Encouraged, Janagi went to Delhi and applied for the prestigious drama school.
She failed the interview mainly because she knew no Hindi. Undeterred, she came back to Nagercoil and enrolled for Hindi classes.
She applied a second time and got through. Her theatre group back home paid her fees for the entire course of three years.
“The first year they taught us both direction and acting. The second and third year I chose to learn only acting,” Janagi said.
She felt at home in Delhi as three of her teachers were from Tamil Nadu.
In her third year at NSD she got a call from Prema Revathi, a novelist based in Chennai whom she knew. Revathi told her that they were auditioning for a French movie in Chennai and she should try.
“Normally auditioning is for a few minutes but this audition in Tamil lasted the whole day. The next day the audition was in English and that too lasted the whole day,” Janagi recalls.
A fortnight later she got a call to say she had been selected.
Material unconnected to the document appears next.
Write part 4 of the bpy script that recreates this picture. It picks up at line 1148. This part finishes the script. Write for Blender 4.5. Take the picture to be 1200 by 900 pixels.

She was told to join the Alliance Française course in Chennai to learn French. She also had personal French tuitions every day. “The director also sat with me and read the script to me every day.”
'I have been busy so never thought of marriage'
Image: Poster of Son EpouseA Ganesh Nadar/Rediff.com in Chennai
Within a month, Janagi was speaking French. Her co-stars were Charlotte Gainsbourg and French heartthrob Yvan Attal. The director was Michel Spinosa.
Preparing for the role took longer than actually shooting the movie which was done in 30 days.
“It is about two girls, one Indian and one French. My brother in the movie likes the French girl. The French girl, who is a heroin addict, dies. Her spirit enters the Indian girl who starts behaving like her,” she sums up the plot briefly.
The film was shot in Chennai’s Besant Nagar, Pondicherry, which has a strong French influence, and Tenkasi in Tirunelveli district.
The film released in March this year in France and is said to have done well.
“I have seen the trailer but not the whole movie. They have promised to enter it at film festivals in India and then I will see it,” Janagi says.
She has since then acted in the Tamil film Malini 22 Palayamcottai. She has also done a television serial in Tamil, Puthiyathalaimurai.
She still works with her village theatre group. She teaches folk dance and martial arts to school and college students.
Her parents have retired and her siblings are all married. “I have been busy so never thought of marriage,” she shrugs and smiles.
She points to a banner that the village folk have put up. It shows a poster of the French and Tamil movies she has acted in.
The villagers are very proud of her and so is her mother, who says, “She has taken the responsibility of looking after her parents and that is why she has not married yet. This year I will get her married.”